Data provided =
########################################
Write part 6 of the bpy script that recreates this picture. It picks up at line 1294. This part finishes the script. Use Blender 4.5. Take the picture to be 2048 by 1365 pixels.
########################################
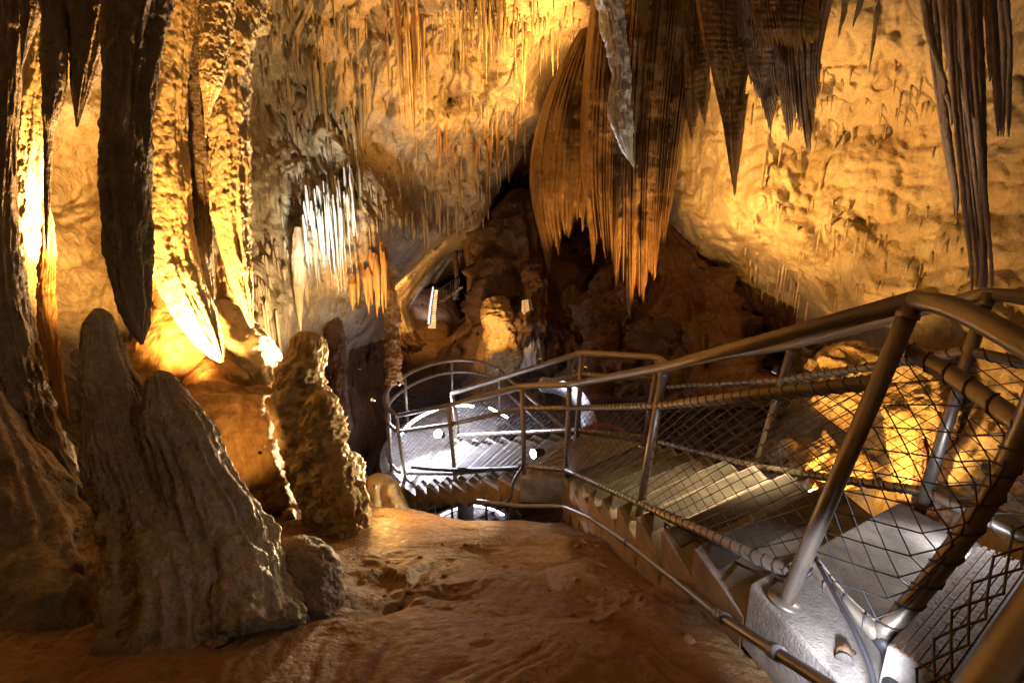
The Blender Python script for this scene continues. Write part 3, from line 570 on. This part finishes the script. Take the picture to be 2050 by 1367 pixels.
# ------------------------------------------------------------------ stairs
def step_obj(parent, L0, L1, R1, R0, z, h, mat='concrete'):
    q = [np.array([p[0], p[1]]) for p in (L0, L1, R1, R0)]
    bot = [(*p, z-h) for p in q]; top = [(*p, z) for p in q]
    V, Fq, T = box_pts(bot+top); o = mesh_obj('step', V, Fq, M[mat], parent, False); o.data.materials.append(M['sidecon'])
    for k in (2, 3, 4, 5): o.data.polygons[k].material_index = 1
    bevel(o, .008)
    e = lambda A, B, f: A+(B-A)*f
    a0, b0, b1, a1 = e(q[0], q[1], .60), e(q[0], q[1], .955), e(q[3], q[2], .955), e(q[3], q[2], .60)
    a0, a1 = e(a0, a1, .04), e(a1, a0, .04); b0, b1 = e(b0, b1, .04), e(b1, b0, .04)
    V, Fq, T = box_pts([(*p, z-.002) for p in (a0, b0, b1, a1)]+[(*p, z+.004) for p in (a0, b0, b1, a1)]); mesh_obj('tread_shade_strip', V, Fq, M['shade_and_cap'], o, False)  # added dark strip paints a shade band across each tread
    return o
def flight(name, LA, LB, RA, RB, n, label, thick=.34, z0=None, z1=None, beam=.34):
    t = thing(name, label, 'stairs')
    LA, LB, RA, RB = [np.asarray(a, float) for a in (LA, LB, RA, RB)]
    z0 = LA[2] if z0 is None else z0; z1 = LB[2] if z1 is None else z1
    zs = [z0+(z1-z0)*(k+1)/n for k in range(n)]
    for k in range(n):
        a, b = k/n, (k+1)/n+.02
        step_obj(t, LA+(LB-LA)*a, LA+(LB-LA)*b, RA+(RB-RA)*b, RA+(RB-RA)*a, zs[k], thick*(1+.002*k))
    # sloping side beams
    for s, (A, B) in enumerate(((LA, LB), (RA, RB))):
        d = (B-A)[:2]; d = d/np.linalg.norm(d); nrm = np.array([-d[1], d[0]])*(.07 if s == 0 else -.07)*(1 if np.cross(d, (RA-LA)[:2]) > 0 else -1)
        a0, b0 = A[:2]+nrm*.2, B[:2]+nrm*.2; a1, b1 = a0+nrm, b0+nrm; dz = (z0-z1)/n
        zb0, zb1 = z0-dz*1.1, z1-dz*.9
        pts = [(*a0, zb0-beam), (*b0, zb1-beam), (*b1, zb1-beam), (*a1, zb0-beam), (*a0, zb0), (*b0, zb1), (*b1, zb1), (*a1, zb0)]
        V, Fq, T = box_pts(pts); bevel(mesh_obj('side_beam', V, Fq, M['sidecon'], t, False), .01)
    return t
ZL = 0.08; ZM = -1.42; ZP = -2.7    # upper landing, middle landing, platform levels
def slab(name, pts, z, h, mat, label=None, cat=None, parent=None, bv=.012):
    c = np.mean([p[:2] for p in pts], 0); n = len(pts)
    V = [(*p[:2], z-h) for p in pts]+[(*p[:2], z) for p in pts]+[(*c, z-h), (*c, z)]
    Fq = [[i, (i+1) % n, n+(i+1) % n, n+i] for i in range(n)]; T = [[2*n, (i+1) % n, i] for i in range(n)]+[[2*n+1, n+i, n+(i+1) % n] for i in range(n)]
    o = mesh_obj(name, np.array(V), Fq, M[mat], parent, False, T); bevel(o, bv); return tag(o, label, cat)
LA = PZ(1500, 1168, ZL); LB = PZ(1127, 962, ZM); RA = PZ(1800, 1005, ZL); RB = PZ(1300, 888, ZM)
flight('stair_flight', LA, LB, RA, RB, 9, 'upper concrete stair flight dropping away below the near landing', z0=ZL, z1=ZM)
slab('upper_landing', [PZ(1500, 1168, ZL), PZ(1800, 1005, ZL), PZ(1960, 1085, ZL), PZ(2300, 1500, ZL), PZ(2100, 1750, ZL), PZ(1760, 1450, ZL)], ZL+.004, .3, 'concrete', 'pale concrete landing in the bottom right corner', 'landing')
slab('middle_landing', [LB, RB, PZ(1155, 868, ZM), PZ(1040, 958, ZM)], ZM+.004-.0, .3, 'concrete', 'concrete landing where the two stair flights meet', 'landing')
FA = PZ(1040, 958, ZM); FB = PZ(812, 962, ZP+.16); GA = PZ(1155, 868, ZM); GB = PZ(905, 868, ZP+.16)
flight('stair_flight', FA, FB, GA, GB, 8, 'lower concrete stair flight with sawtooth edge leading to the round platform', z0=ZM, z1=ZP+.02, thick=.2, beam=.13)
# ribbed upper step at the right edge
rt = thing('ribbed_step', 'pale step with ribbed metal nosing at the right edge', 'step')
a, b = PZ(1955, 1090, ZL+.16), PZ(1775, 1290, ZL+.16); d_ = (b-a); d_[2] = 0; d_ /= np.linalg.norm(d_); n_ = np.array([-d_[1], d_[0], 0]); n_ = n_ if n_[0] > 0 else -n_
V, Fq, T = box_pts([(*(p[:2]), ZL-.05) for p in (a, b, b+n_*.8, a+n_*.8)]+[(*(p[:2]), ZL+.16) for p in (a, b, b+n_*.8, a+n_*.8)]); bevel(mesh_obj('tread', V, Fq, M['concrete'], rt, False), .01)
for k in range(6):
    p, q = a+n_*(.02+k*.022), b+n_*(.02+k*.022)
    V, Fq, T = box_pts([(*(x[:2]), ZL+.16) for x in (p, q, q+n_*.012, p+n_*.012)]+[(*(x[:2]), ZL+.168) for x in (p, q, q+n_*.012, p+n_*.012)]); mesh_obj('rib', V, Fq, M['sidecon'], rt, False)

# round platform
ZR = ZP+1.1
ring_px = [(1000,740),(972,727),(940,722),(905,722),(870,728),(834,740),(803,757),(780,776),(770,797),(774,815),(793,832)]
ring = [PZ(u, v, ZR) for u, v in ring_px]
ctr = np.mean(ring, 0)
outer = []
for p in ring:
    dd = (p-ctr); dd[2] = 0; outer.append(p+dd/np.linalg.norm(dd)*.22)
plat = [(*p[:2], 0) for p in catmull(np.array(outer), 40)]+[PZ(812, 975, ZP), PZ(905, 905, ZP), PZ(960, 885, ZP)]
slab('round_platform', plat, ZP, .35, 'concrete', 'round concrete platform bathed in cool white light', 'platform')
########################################
The first line to be transcribed is the one containing "The Blender Python", and the last is the one containing "bot = [(*p, z-h)". Transcribe exactly those lines and nothing else.

Task result =
The Blender Python script for this scene continues. Write part 3, from line 570 on. This part finishes the script. Take the picture to be 2050 by 1367 pixels.
# ------------------------------------------------------------------ stairs
def step_obj(parent, L0, L1, R1, R0, z, h, mat='concrete'):
    q = [np.array([p[0], p[1]]) for p in (L0, L1, R1, R0)]
    bot = [(*p, z-h) for p in q]; top = [(*p, z) for p in q]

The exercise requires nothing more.